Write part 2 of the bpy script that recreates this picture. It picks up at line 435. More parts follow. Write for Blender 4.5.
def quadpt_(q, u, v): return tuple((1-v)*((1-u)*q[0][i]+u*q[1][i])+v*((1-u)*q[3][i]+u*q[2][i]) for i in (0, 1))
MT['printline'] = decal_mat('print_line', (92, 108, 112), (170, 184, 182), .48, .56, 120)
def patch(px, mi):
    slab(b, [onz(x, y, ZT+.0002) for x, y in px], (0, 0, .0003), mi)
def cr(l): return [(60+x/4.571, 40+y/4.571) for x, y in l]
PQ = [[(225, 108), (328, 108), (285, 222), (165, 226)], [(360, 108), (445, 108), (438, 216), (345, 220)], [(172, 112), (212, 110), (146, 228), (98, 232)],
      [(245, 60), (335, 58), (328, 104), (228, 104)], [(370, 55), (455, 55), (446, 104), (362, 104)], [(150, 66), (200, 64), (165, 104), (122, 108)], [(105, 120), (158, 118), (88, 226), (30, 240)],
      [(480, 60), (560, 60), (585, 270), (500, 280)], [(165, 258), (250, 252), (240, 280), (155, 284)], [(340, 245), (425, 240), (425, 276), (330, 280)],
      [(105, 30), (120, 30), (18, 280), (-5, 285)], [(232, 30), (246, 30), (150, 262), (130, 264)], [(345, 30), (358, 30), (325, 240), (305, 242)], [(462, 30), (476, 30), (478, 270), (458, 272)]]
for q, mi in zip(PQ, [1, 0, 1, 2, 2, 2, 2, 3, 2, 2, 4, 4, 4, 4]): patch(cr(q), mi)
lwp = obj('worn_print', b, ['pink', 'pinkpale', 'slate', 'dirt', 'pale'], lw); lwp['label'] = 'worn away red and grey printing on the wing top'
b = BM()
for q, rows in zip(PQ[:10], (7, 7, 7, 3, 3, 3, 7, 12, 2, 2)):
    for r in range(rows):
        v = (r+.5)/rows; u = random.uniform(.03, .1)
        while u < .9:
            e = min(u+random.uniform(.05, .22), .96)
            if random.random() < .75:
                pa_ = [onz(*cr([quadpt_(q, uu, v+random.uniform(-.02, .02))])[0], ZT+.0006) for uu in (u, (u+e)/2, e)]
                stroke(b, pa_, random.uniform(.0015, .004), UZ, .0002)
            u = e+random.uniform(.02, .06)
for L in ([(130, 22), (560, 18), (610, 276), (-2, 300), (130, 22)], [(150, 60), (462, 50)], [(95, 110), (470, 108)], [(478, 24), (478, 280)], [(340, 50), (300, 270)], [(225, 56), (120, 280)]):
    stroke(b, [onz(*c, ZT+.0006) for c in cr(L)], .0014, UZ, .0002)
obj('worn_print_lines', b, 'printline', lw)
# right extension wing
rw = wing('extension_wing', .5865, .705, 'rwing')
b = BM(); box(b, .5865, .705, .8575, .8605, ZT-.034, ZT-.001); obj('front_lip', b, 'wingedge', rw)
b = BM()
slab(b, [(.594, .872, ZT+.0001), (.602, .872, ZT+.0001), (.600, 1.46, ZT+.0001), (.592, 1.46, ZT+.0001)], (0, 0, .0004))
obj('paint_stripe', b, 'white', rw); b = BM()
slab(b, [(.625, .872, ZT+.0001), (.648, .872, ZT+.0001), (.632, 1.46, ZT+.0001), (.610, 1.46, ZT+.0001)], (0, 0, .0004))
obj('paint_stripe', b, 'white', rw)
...
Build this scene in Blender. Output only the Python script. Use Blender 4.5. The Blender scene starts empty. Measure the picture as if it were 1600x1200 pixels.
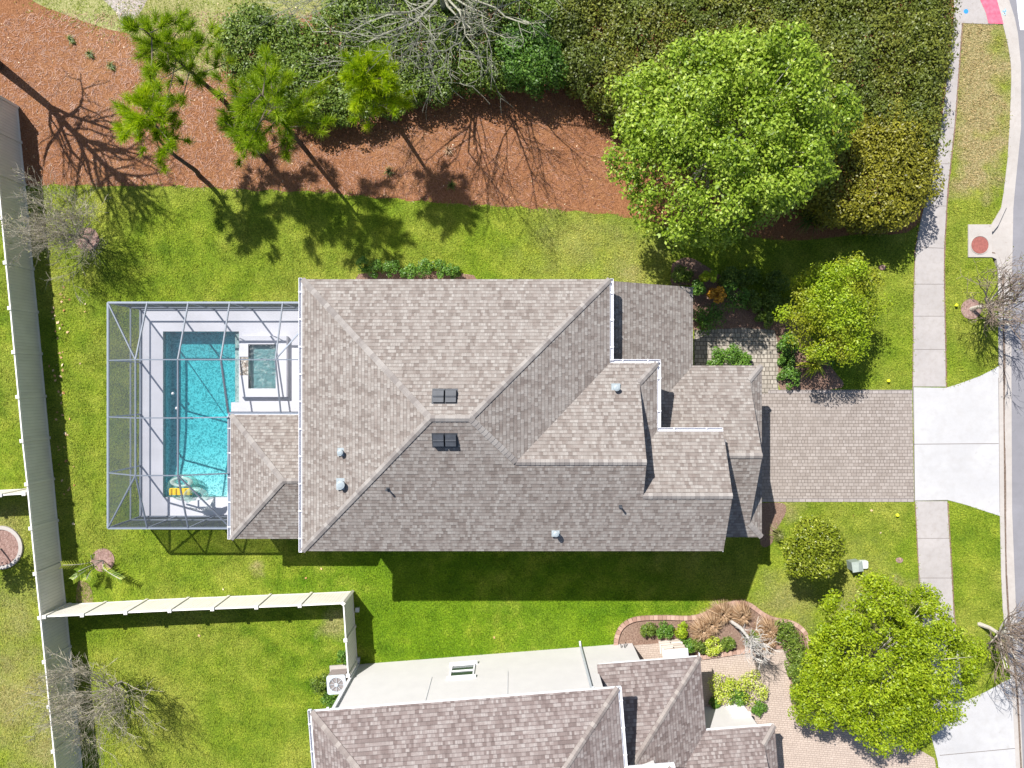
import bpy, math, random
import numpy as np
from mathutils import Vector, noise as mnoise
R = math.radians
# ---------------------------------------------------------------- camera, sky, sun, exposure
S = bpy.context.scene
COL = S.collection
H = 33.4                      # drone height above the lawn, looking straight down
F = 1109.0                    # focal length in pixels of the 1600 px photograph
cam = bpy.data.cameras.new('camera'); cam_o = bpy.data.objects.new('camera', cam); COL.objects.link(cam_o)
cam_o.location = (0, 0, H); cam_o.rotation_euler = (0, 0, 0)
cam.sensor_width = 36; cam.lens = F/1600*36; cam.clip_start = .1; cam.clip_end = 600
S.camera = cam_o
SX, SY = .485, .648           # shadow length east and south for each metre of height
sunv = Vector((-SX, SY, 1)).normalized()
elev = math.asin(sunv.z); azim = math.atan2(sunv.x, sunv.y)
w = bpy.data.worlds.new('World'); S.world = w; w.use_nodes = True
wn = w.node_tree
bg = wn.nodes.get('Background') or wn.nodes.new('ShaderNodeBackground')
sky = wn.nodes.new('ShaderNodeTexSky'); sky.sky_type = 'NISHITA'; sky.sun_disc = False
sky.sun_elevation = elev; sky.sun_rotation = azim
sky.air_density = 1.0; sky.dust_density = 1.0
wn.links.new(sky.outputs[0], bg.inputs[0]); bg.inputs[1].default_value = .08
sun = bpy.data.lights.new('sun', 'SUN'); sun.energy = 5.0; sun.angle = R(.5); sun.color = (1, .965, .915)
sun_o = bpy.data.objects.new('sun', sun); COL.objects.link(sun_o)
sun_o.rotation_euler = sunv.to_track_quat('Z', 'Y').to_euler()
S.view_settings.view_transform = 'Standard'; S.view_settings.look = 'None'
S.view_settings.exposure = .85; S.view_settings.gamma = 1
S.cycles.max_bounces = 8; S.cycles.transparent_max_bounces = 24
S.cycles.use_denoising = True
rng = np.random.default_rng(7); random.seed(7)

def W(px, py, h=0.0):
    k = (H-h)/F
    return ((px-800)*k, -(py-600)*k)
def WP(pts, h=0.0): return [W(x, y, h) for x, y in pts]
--
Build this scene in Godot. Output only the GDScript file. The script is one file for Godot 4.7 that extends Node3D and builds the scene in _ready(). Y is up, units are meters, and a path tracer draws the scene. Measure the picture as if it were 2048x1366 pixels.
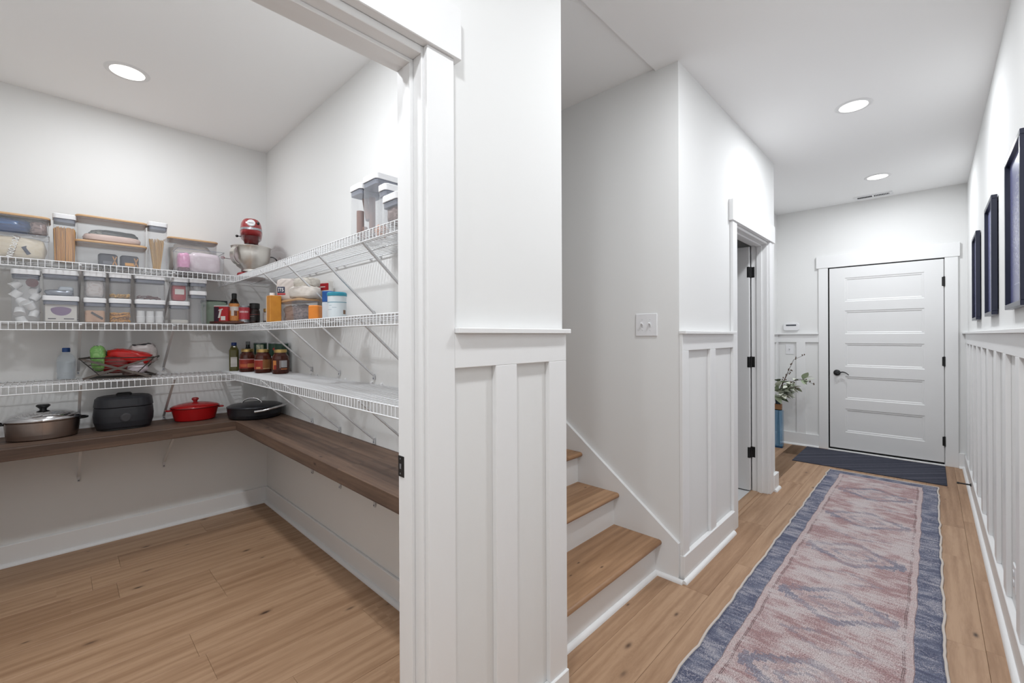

» **WORK TO DO**: Check each line of the records above for "Build", and copy those that have it.

» **RESPONSE TO THE EXERCISE**:
Build this scene in Blender. Output only the Python script. Use Blender 4.5. The Blender scene starts empty. Measure the picture as if it were 1600x1200 pixels.
Build this scene in Godot. Output only the GDScript file. The script is one file for Godot 4.7 that extends Node3D and builds the scene in _ready(). Y is up, units are meters, and a path tracer draws the scene. Measure the picture as if it were 2048x1366 pixels.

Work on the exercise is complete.